Technical teams are working on details of the deal, following high-level negotiations in Switzerland on Monday that were led by US Vice-President JD Vance and Iranian parliamentary Speaker Mohammad Bagher Qalibaf.
Mr Vance had said that the negotiations in Switzerland had included an agreement for International Atomic Energy Agency inspectors to visit Iranian nuclear sites.
But Iranian Foreign Ministry spokesperson Esmail Baghaei told reporters in Tehran today that no visits have been scheduled to the facilities previously bombed by the US.
During initial talks, marking the start of a 60-day diplomatic process seeking a permanent deal to end the illegal and unprovoked war unleashed by the US and Israel on February 28, Tehran and Washington agreed to create a “deconfliction cell” to address the fighting in Lebanon between Israel and the Iranian-backed Hezbollah resistance movement.

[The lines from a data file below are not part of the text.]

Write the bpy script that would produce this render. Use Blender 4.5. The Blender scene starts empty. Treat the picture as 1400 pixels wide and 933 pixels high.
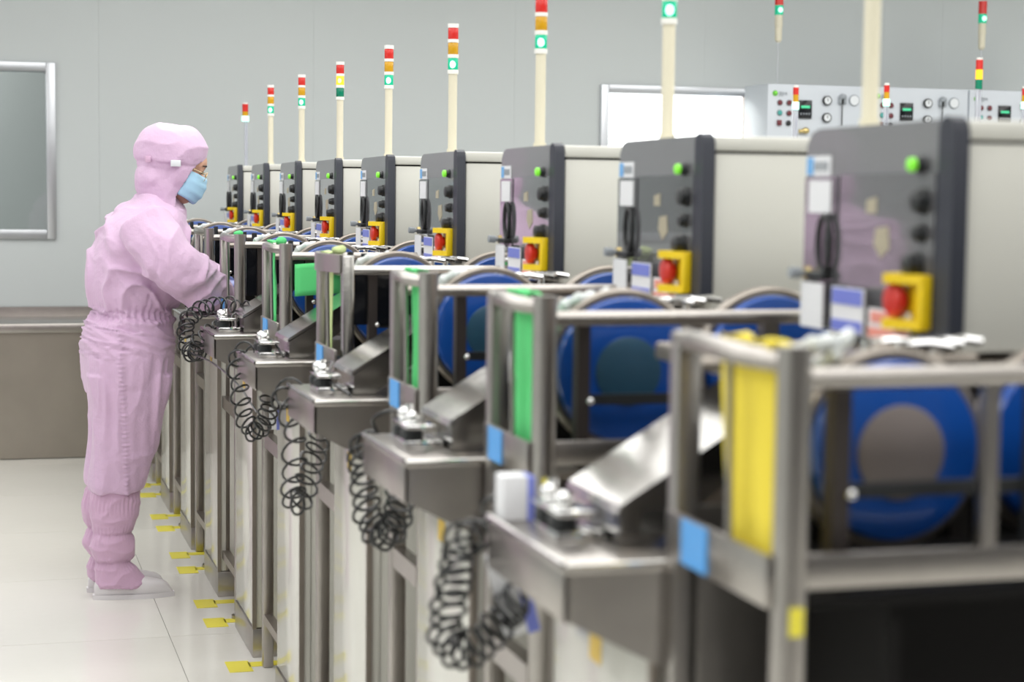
import bpy, bmesh, math, random
from mathutils import Vector, Matrix, noise
random.seed(7)
scene = bpy.context.scene
col = scene.collection
PI = math.pi
# ------------------------------------------------------------------ camera
cam_d = bpy.data.cameras.new('camera'); cam = bpy.data.objects.new('camera', cam_d); col.objects.link(cam)
cam_d.sensor_width = 36.0; cam_d.lens = 2500 / 1400 * 36
cam_d.clip_end = 100
cr = Vector((0.961, -0.278, 0.012)).normalized(); cb = Vector((-0.278, -0.957, 0.083)).normalized()
cu = cb.cross(cr).normalized(); cr = cu.cross(cb).normalized()
M3 = Matrix((cr, cu, cb)).transposed()
cam.matrix_world = Matrix.Translation((0, 0, 1.42)) @ M3.to_4x4()
cam_d.dof.use_dof = True; cam_d.dof.focus_distance = 6.1; cam_d.dof.aperture_fstop = 3.5
scene.camera = cam
# ------------------------------------------------------------------ world, light, exposure
w = bpy.data.worlds.new('world'); scene.world = w; w.use_nodes = True
w.node_tree.nodes['Background'].inputs[0].default_value = (0.9, 0.95, 1, 1)
w.node_tree.nodes['Background'].inputs[1].default_value = 0.6
scene.view_settings.view_transform = 'Standard'; scene.view_settings.look = 'None'
scene.view_settings.exposure = 0.0; scene.view_settings.gamma = 1.0; scene.view_settings.use_curve_mapping = False
LIGHTS = [(x, y) for x in (-1.9, 1.1, 4.1, 7.1) for y in (0.2, 2.7, 5.2, 7.7)]
for i, (x, y) in enumerate(LIGHTS):
    l = bpy.data.lights.new('ceiling_light', 'AREA'); l.shape = 'RECTANGLE'; l.size = 2.1; l.size_y = 2.1
    l.energy = 41; l.color = (1.0, 0.985, 0.96)
    o = bpy.data.objects.new('ceiling_light', l); o.location = (x, y, 2.965); col.objects.link(o)
# light of the bright room beyond the right window and the dim room beyond the left one
for nm, loc, e, sx, sy in (('next_room_light', (4.2, 11.6, 2.7), 75, 2.0, 1.2), ('next_room_light', (-0.9, 11.5, 2.9), 50, 1.6, 1.2)):
    l = bpy.data.lights.new(nm, 'AREA'); l.shape = 'RECTANGLE'; l.size = sx; l.size_y = sy; l.energy = e
    o = bpy.data.objects.new(nm, l); o.location = loc; col.objects.link(o)

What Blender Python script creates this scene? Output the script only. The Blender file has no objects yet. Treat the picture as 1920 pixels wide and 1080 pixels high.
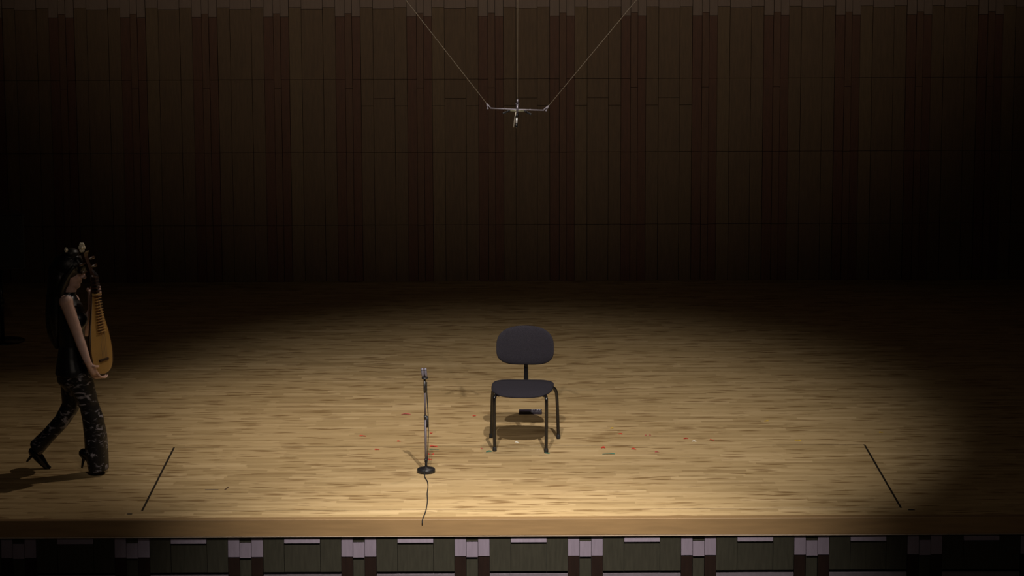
import bpy, bmesh, math, random
from mathutils import Vector, Matrix, Quaternion
random.seed(7)
PI = math.pi
scene = bpy.context.scene
COL = scene.collection
V = Vector

# ------------------------------------------------------------------ camera
F, CAMH = 5200.0, 4.76
PITCH = math.atan(897 / F)
YAW = math.atan(26 / F)
CAM = V((0, 0, CAMH))
ROT = (Matrix.Rotation(-YAW, 3, 'Z') @ Matrix.Rotation(PI / 2 - PITCH, 3, 'X')
       @ Matrix.Rotation(-0.003, 3, 'Z'))
cam = bpy.data.cameras.new('camera')
cam.sensor_width = 36
cam.lens = F / 1920 * 36
cam.clip_end = 200
camo = bpy.data.objects.new('camera', cam)
camo.matrix_world = Matrix.Translation(CAM) @ ROT.to_4x4()
COL.objects.link(camo)
scene.camera = camo


def ray(px, py):
    return ROT @ V(((px - 960) / F, -(py - 540) / F, -1))


def ground(px, py, z=0.0):
    d = ray(px, py)
    return CAM + d * ((z - CAM.z) / d.z)


def atY(px, py, Y):
    d = ray(px, py)
    return CAM + d * ((Y - CAM.y) / d.y)


# ------------------------------------------------------------------ materials
def srgb(r, g, b):
    f = lambda c: (c / 255 / 12.92) if c / 255 <= .04045 else ((c / 255 + .055) / 1.055) ** 2.4
    return (f(r), f(g), f(b), 1)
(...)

The US said negotiators had also discussed “mechanisms” to ensure that the Strait of Hormuz remains open.
Ahead of his meetings in Islamabad, Mr Pezeshkian cautioned that “the effectiveness of the talks depends on full commitment to the agreed obligations and their precise implementation.
“Progress on this path will be measured by practical adherence to accepted responsibilities,” he wrote on social media.
Iran suggested that the ongoing technical talks in Switzerland had led to the creation of specific negotiation groups, focused on issues such as sanctions relief, nuclear matters, reconstruction and monitoring, according to a report by the IRNA news agency.
It quoted Deputy Foreign Minister Kazem Gharibabadi, who is leading the technical talks, as saying that the countries involved also formed a contact mechanism to deal with ship movements through the Strait of Hormuz and the fighting in Lebanon.
Mediators Pakistan and Qatar said the deconfliction cell would include the Lebanese government and would “ensure the adherence of the termination of military operations in Lebanon.”
But Israeli Prime Minister Benjamin Netanyahu said on Monday that his military still had “full freedom of action to thwart any direct or emerging threat to them or to the residents of the north.”
Neither Israel nor Hezbollah are signatories to the US-Iran deal and Mr Netanyahu has vowed to maintain his illegal occupation of southern Lebanon until any threat to Israel is eliminated.
Hezbollah has refused to halt attacks unless Israel commits to withdrawing.